What you can do in Chinatown:
- Eat Dim Sum, a Cantonese culinary tradition consisting of a series of small portions steamed, baked, fried, or sautéed.
- Enjoy Sichuan, Cantonese, or Vietnamese cuisine.
- Buy exotic teas: white tea, green tea, jasmine tea, oolong tea, pu-erh tea.
- Find inexpensive souvenirs: rings, lesser quality jade pieces, old Chinese coins, Indochina trade dollars, hematite bracelets…
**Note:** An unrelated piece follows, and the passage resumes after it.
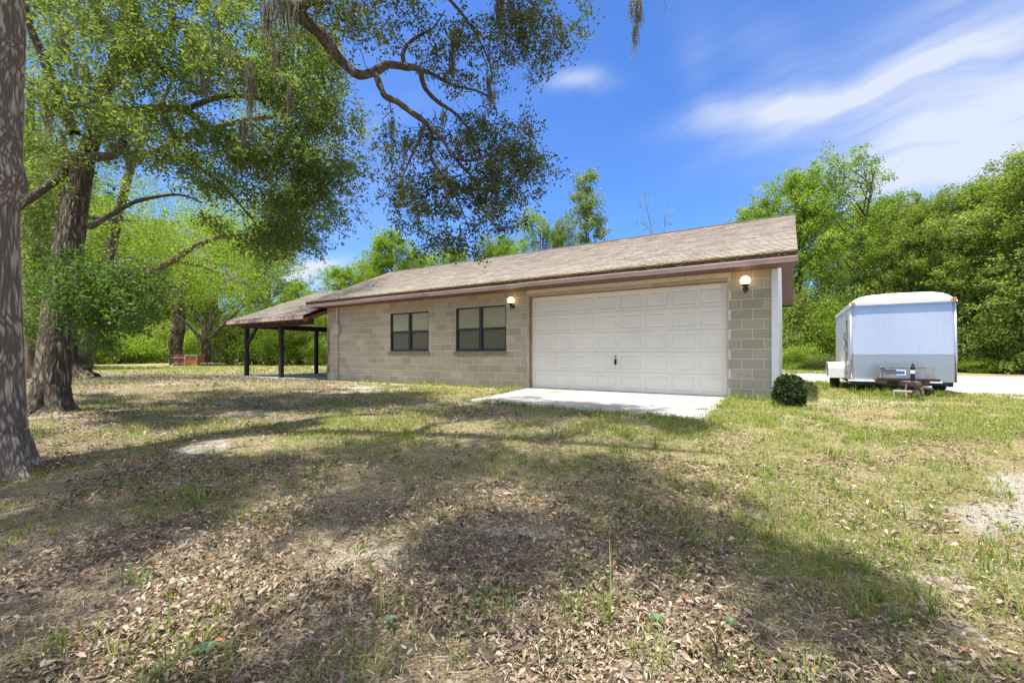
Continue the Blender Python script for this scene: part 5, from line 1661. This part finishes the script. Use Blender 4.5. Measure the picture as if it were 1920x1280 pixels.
def build_left_trees():
    G = 'oaks standing back in the shaded yard'
    def g(p): p = np.array(p); p[2] = float(gz(p[0], p[1])) - .05; return p
    # pair of trunks between the two front oaks
    b = g(P(62, 703, 15.5))
    c = fill_outline([(-60, 60), (120, 40), (140, 330), (110, 560), (60, 590), (-60, 500)], 12.5, 18, 330, 501, .42, .8)
    bare_trunk('oak_tree', 'shaded oak trunk seen in the gap just right of the nearest trunk', G, b, [([b - [0, 0, .1], P(62, 690, 15.5), P(64, 600, 15.5), P(56, 480, 15.4), P(52, 330, 15.3), P(60, 150, 15)], [.42, .30, .25, .22, .18, .08]), ([P(60, 560, 15.5), P(80, 480, 15.6), P(110, 400, 15.6), P(125, 280, 15.6)], [.14, .12, .09, .04])], 'bark_dark', crown=(c, 34, .30, .10, 'oak_leaf'), seed=61)
    b = g(P(160, 707, 17.5))
    c = fill_outline([(120, 340), (230, 330), (420, 340), (560, 380), (560, 470), (500, 530), (430, 540), (330, 520), (260, 500), (170, 560), (120, 500)], 14, 20.5, 460, 502, .46, .8)
    c2 = fill_outline([(430, 60), (560, 60), (635, 150), (635, 330), (560, 430), (450, 400)], 14, 17.5, 300, 503, .45, .8)
    c = np.vstack([c, c2])
    bare_trunk('oak_tree', 'leaning short forked trunk with long limb reaching right, behind the big leaning oak', G, b,
               [([b - [0, 0, .1], P(152, 700, 17.5), P(160, 670, 17.5), P(172, 630, 17.4), P(182, 560, 17.2), P(200, 500, 17), P(250, 300, 17), P(320, 160, 16.5)], [.52, .34, .30, .26, .22, .20, .15, .06]),
                ([b + [.5, 0, -.1], P(146, 690, 17.3), P(132, 640, 17.2), P(128, 560, 17.2), P(120, 420, 17)], [.26, .22, .2, .17, .08]),
                ([P(200, 500, 17), P(270, 515, 16.6), P(320, 490, 16.3), P(360, 465, 16), P(400, 448, 15.8), P(440, 440, 15.6), P(490, 448, 15.4), P(520, 470, 15.4)], [.18, .15, .13, .11, .09, .07, .05, .02]),
                ([P(320, 490, 16.3), P(380, 500, 16.2), P(440, 520, 16.2), P(480, 545, 16.2)], [.06, .05, .035, .015]),
                ([P(250, 300, 17), P(400, 240, 16), P(520, 220, 15.5), P(590, 250, 15.3)], [.12, .10, .07, .03])], 'bark_dark', crown=(c, 40, .30, .095, 'bright_leaf'), seed=71)
    b = g(P(105, 702, 16.5))
    bare_trunk('oak_tree', 'straight dark trunk half hidden between the two front oaks', G, b, [([b - [0, 0, .1], P(112, 690, 16.5), P(118, 600, 16.5), P(122, 450, 16.5), P(118, 250, 16.3)], [.40, .27, .23, .2, .1])], 'bark_dark', seed=81,
               crown=(fill_outline([(50, 150), (260, 150), (260, 330), (60, 360)], 14.5, 19, 160, 504, .45, .8), 34, .3, .1, 'oak_leaf'))
    # mossy stump-like trunk and the many-limbed tree by the crate
    b = g(P(332, 686, 38.5))
    c = fill_outline([(230, 400), (330, 380), (400, 400), (390, 540), (350, 585), (290, 575), (240, 520)], 35, 41, 230, 505, .50, .4)
    bare_trunk('oak_tree', 'thick mossy trunk with a side stub standing behind the red crate', G, b, [([b - [0, 0, .1], P(330, 682, 38.5), P(330, 650, 38.5), P(334, 620, 38.5), P(336, 590, 38.5), P(345, 540, 38.5), P(350, 460, 38.5)], [.75, .5, .48, .52, .5, .3, .12]), ([P(331, 655, 38.5), P(322, 650, 38.2), P(318, 640, 38)], [.3, .25, .12]),
               ([P(338, 590, 38.5), P(315, 560, 38.2), P(290, 545, 38)], [.2, .14, .07])], 'bark_dark', seed=91, amp=.05, crown=(c, 34, .5, .20, 'wood_leaf'))
    b = g(P(386, 686, 38))
    c = fill_outline([(300, 420), (430, 380), (540, 430), (560, 560), (470, 600), (430, 560), (360, 560), (300, 540)], 34, 40, 380, 506, .48, .4)
    bare_trunk('oak_tree', 'dark forked trunk with spreading mossy limbs beside the orange crate', G, b,
               [([b - [0, 0, .1], P(386, 680, 38), P(386, 655, 38), P(385, 640, 38), P(383, 610, 38), P(368, 585, 38), P(345, 560, 37.8), P(310, 530, 37.5)], [.6, .38, .36, .33, .22, .2, .17, .08]),
                ([P(386, 650, 38), P(372, 630, 37.8), P(350, 605, 37.6), P(330, 590, 37.5)], [.2, .17, .12, .05]),
                ([P(386, 640, 38), P(396, 605, 38), P(399, 570, 38), P(395, 520, 38), P(390, 450, 38)], [.26, .22, .2, .16, .07]),
                ([P(388, 635, 38), P(402, 628, 37.8), P(415, 612, 37.6), P(440, 590, 37.4), P(470, 560, 37)], [.22, .2, .16, .12, .05])], 'bark_dark', seed=95, amp=.05, crown=(c, 34, .5, .19, 'bright_leaf'))
    # leafless saplings over the roof
    for (u, dx, lab) in ((1222, -14, 'thin nearly bare sapling over the roof, the left and taller of two'), (1246, 4, 'thin bare sapling over the roof, the right and shorter of two')):
        d = 24.0; b = g(P(u + 12, 700, d)); top = 362 if u < 1230 else 382
        paths = [([b, P(u + 6, 560, d), P(u, 440, d), P(u + dx * .5, 400, d), P(u + dx, top, d)], [.05, .04, .025, .016, .006]), ([P(u, 440, d), P(u - 8, 425, d), P(u - 20, 412, d)], [.015, .01, .004]), ([P(u, 425, d), P(u + 7, 410, d), P(u + 8, 390, d)], [.012, .01, .004])]
        C = np.array([P(u - 20, 412, d), P(u - 16, 416, d), P(u + dx, top + 4, d), P(u + dx * .8, 388, d), P(u - 10, 424, d), P(u + dx * .9, 375, d)] if u < 1230 else [P(u + 8, 392, d), P(u + 4, 418, d)])
        bare_trunk('sapling', lab, 'bare saplings over the roof', b, paths, 'bark_dark', seg=6, amp=.003, seed=110 + u, crown=(C, 12, .12, .12, 'wood_leaf'))


def build_yard_things():
    # weathered red crate and orange box by the far trees
    p = P(347, 688, 37); z = float(gz(p[0], p[1]))
    root = empty('crate', (p[0], p[1], z), YAW + .1)
    tag(root, 'faded red board crate at the foot of the mossy trunk', 'crate')
    mb = MB()
    for k in range(6):
        mb.box(-.62 + k * .205, -.45, -.05, -.62 + k * .205 + .19, -.41, .93 + .04 * math.sin(k * 2.3))
    mb.box(-.62, .40, -.05, .60, .45, .9)
    for s in (-.62, .57): mb.box(s, -.41, -.05, s + .04, .40, .88)
    mb.build('side_boards', M['redwood'], root, bevel=.008)
    t = MB(); t.box(-.66, -.48, .60, .64, -.452, .70); t.box(-.66, -.48, .10, .64, -.452, .20); t.build('rail', M['cinder'], root, bevel=.006)
    p = P(366, 687, 36.3); z = float(gz(p[0], p[1]))
    root = empty('box', (p[0], p[1], z), YAW - .1)
    tag(root, 'orange brown wooden box with pale frame beside the red crate', 'box')
    mb = MB(); mb.box(-.48, -.4, -.05, .48, .4, .80); mb.build('panel', M['orangewood'], root, bevel=.01)
    t = MB(); t.box(-.56, -.46, -.05, -.47, -.40, .92); t.box(.47, -.46, -.05, .56, -.40, .90); t.box(-.47, -.46, .80, .47, -.40, .91); t.box(-.54, -.40, .805, .54, .42, .88)
    t.build('frame', M['cinder'], root, bevel=.008)
    # pale log lying beside it
    p = P(400, 689, 35); z = float(gz(p[0], p[1]))
    mb = MB(); mb.tube([(-.9, 0, .13), (-.3, .05, .15), (.4, 0, .14), (.9, .06, .11)], [.13, .14, .13, .10], 10)
    o = mb.build('log', M['limb'], None, sm=True); o.location = (p[0], p[1], z); o.rotation_euler = (0, 0, YAW + .2)
    tag(o, 'fallen log lying on the grass right of the orange box', 'log')


# ------------------------------------------------------------------ ground cover
def scatter(n, f0, f1, lat, seed, pw=1.0):
    rng = np.random.default_rng(seed)
    f = f0 + (f1 - f0) * rng.random(n) ** pw
    r = rng.uniform(-lat, lat, n) * (f + .5)
    x, y = CA * r - SA * f, SA * r + CA * f
    in_house = (x > -14.6) & (x < .0) & (y > 10.05) & (y < 18.1)
    in_slab = (x > -19.3) & (x < -14.4) & (y > 9.2) & (y < 18.5)
    in_apr = (y > 6.60 + .05 * (x + 1)*0 + (-.055) * (x + .93)) & (y < 10.3) & (x > -5.87 + (10.24 - y) * .156) & (x < -1.02)
    gv = (x > 2.5) & (y > 14.2) | (y > 17.7) & (y < 25) & (x > -1)
    return x[~(in_house | in_slab | in_apr | gv)], y[~(in_house | in_slab | in_apr | gv)]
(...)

- Grab a snack at one of the Chinese bakeries: choose your items with tongs, pay at the counter, and then sit down. – Stroll through the fruit and vegetable markets…
Kensington Market
It is one of the oldest neighbourhoods in the city, once one of its main Jewish quarters. Over the decades, a significant transformation has taken place and the neighbourhood has become a Bohemian and multicultural commercial centre. Although synagogues can still be found there, the Jewish population left the area to settle in new neighbourhoods to the north of the city.
Today, Kensington Market features markets offering goods from Central and South America, the Middle East, Eastern Europe, and Jamaica. There are many ethnic and vegetarian restaurants. A true cultural patchwork, the neighbourhood is worth a visit because it reveals, on a small scale, the real diversity of Toronto.
Queen West
The trendiest street in Toronto is undoubtedly Queen West. Named in honour of Queen Victoria, this street was once one of the city’s main east-west arteries. Today, it is synonymous with everything trendy in Toronto—you can even grab a yerba maté here!
While major brands have taken over the stretch between University Avenue and Spadina Avenue, don’t be discouraged—Queen West continues for at least another 3 kilometres, lined with fashion stores, cozy cafés and restaurants, trendy boutiques, boutique hotels, nightclubs, and even a music store selling an impressive collection of vinyl records!
The street is traversed from end to end by the 501 streetcar line, which is undoubtedly the best way to explore it, as car traffic can be quite frustrating.